GIVEN EXERCISE: Copy every line, leaving nothing out and adding nothing.

•••••

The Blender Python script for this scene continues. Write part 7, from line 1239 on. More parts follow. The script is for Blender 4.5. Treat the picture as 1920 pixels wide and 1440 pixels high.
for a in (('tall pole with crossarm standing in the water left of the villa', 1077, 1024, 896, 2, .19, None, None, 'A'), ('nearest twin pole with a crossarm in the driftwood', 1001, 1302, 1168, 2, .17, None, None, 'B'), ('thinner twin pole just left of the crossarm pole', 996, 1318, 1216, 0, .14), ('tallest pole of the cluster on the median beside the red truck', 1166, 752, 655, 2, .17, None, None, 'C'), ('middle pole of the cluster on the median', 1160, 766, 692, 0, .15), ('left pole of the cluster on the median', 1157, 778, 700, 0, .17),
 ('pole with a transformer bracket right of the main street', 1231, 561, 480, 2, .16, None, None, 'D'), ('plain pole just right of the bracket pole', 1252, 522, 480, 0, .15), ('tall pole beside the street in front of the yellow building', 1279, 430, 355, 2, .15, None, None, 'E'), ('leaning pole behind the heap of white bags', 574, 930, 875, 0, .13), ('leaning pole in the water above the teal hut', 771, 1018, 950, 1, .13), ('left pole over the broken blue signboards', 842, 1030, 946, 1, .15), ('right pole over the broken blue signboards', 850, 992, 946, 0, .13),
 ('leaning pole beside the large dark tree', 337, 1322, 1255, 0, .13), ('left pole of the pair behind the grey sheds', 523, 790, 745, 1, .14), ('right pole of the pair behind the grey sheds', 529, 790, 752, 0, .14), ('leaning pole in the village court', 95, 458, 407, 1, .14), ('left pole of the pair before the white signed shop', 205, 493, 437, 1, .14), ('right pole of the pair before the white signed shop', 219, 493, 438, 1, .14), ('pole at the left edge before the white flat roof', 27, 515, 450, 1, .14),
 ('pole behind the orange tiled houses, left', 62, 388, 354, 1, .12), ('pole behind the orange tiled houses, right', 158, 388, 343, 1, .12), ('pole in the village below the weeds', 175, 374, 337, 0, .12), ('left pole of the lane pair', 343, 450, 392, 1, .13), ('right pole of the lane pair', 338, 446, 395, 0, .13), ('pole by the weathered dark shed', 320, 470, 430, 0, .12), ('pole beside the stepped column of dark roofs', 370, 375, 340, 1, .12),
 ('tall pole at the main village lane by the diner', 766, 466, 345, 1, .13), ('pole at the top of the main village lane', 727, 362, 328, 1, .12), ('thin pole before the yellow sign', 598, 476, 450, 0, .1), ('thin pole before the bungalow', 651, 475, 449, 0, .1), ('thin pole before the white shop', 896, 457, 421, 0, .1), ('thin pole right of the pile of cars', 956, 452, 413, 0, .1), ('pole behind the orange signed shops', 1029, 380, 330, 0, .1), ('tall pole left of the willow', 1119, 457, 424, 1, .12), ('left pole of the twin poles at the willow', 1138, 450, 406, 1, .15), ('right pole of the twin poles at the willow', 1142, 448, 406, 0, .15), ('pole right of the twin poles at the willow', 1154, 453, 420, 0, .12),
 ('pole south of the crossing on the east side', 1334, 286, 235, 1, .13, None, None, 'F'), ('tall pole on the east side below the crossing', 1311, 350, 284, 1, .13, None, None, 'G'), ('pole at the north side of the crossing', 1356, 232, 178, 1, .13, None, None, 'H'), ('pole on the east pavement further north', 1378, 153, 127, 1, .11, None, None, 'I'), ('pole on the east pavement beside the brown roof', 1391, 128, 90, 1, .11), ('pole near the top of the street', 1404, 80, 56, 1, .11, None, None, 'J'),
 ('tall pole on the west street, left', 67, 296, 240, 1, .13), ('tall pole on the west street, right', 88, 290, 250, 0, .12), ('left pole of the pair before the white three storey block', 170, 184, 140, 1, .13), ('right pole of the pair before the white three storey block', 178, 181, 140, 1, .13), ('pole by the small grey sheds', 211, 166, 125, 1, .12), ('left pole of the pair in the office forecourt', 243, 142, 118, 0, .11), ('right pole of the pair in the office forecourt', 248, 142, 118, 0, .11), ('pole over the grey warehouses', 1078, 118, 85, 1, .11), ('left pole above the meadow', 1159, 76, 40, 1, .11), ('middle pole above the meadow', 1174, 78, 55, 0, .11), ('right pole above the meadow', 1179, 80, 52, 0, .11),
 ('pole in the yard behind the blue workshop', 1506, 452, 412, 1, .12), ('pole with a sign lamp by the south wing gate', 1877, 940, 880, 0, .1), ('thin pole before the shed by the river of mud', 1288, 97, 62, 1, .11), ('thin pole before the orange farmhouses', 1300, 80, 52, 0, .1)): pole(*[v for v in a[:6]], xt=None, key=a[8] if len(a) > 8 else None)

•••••

TASK RESPONSE:
The Blender Python script for this scene continues. Write part 7, from line 1239 on. More parts follow. The script is for Blender 4.5. Treat the picture as 1920 pixels wide and 1440 pixels high.
for a in (('tall pole with crossarm standing in the water left of the villa', 1077, 1024, 896, 2, .19, None, None, 'A'), ('nearest twin pole with a crossarm in the driftwood', 1001, 1302, 1168, 2, .17, None, None, 'B'), ('thinner twin pole just left of the crossarm pole', 996, 1318, 1216, 0, .14), ('tallest pole of the cluster on the median beside the red truck', 1166, 752, 655, 2, .17, None, None, 'C'), ('middle pole of the cluster on the median', 1160, 766, 692, 0, .15), ('left pole of the cluster on the median', 1157, 778, 700, 0, .17),
 ('pole with a transformer bracket right of the main street', 1231, 561, 480, 2, .16, None, None, 'D'), ('plain pole just right of the bracket pole', 1252, 522, 480, 0, .15), ('tall pole beside the street in front of the yellow building', 1279, 430, 355, 2, .15, None, None, 'E'), ('leaning pole behind the heap of white bags', 574, 930, 875, 0, .13), ('leaning pole in the water above the teal hut', 771, 1018, 950, 1, .13), ('left pole over the broken blue signboards', 842, 1030, 946, 1, .15), ('right pole over the broken blue signboards', 850, 992, 946, 0, .13),
 ('leaning pole beside the large dark tree', 337, 1322, 1255, 0, .13), ('left pole of the pair behind the grey sheds', 523, 790, 745, 1, .14), ('right pole of the pair behind the grey sheds', 529, 790, 752, 0, .14), ('leaning pole in the village court', 95, 458, 407, 1, .14), ('left pole of the pair before the white signed shop', 205, 493, 437, 1, .14), ('right pole of the pair before the white signed shop', 219, 493, 438, 1, .14), ('pole at the left edge before the white flat roof', 27, 515, 450, 1, .14),
 ('pole behind the orange tiled houses, left', 62, 388, 354, 1, .12), ('pole behind the orange tiled houses, right', 158, 388, 343, 1, .12), ('pole in the village below the weeds', 175, 374, 337, 0, .12), ('left pole of the lane pair', 343, 450, 392, 1, .13), ('right pole of the lane pair', 338, 446, 395, 0, .13), ('pole by the weathered dark shed', 320, 470, 430, 0, .12), ('pole beside the stepped column of dark roofs', 370, 375, 340, 1, .12),
 ('tall pole at the main village lane by the diner', 766, 466, 345, 1, .13), ('pole at the top of the main village lane', 727, 362, 328, 1, .12), ('thin pole before the yellow sign', 598, 476, 450, 0, .1), ('thin pole before the bungalow', 651, 475, 449, 0, .1), ('thin pole before the white shop', 896, 457, 421, 0, .1), ('thin pole right of the pile of cars', 956, 452, 413, 0, .1), ('pole behind the orange signed shops', 1029, 380, 330, 0, .1), ('tall pole left of the willow', 1119, 457, 424, 1, .12), ('left pole of the twin poles at the willow', 1138, 450, 406, 1, .15), ('right pole of the twin poles at the willow', 1142, 448, 406, 0, .15), ('pole right of the twin poles at the willow', 1154, 453, 420, 0, .12),
 ('pole south of the crossing on the east side', 1334, 286, 235, 1, .13, None, None, 'F'), ('tall pole on the east side below the crossing', 1311, 350, 284, 1, .13, None, None, 'G'), ('pole at the north side of the crossing', 1356, 232, 178, 1, .13, None, None, 'H'), ('pole on the east pavement further north', 1378, 153, 127, 1, .11, None, None, 'I'), ('pole on the east pavement beside the brown roof', 1391, 128, 90, 1, .11), ('pole near the top of the street', 1404, 80, 56, 1, .11, None, None, 'J'),
 ('tall pole on the west street, left', 67, 296, 240, 1, .13), ('tall pole on the west street, right', 88, 290, 250, 0, .12), ('left pole of the pair before the white three storey block', 170, 184, 140, 1, .13), ('right pole of the pair before the white three storey block', 178, 181, 140, 1, .13), ('pole by the small grey sheds', 211, 166, 125, 1, .12), ('left pole of the pair in the office forecourt', 243, 142, 118, 0, .11), ('right pole of the pair in the office forecourt', 248, 142, 118, 0, .11), ('pole over the grey warehouses', 1078, 118, 85, 1, .11), ('left pole above the meadow', 1159, 76, 40, 1, .11), ('middle pole above the meadow', 1174, 78, 55, 0, .11), ('right pole above the meadow', 1179, 80, 52, 0, .11),
 ('pole in the yard behind the blue workshop', 1506, 452, 412, 1, .12), ('pole with a sign lamp by the south wing gate', 1877, 940, 880, 0, .1), ('thin pole before the shed by the river of mud', 1288, 97, 62, 1, .11), ('thin pole before the orange farmhouses', 1300, 80, 52, 0, .1)): pole(*[v for v in a[:6]], xt=None, key=a[8] if len(a) > 8 else None)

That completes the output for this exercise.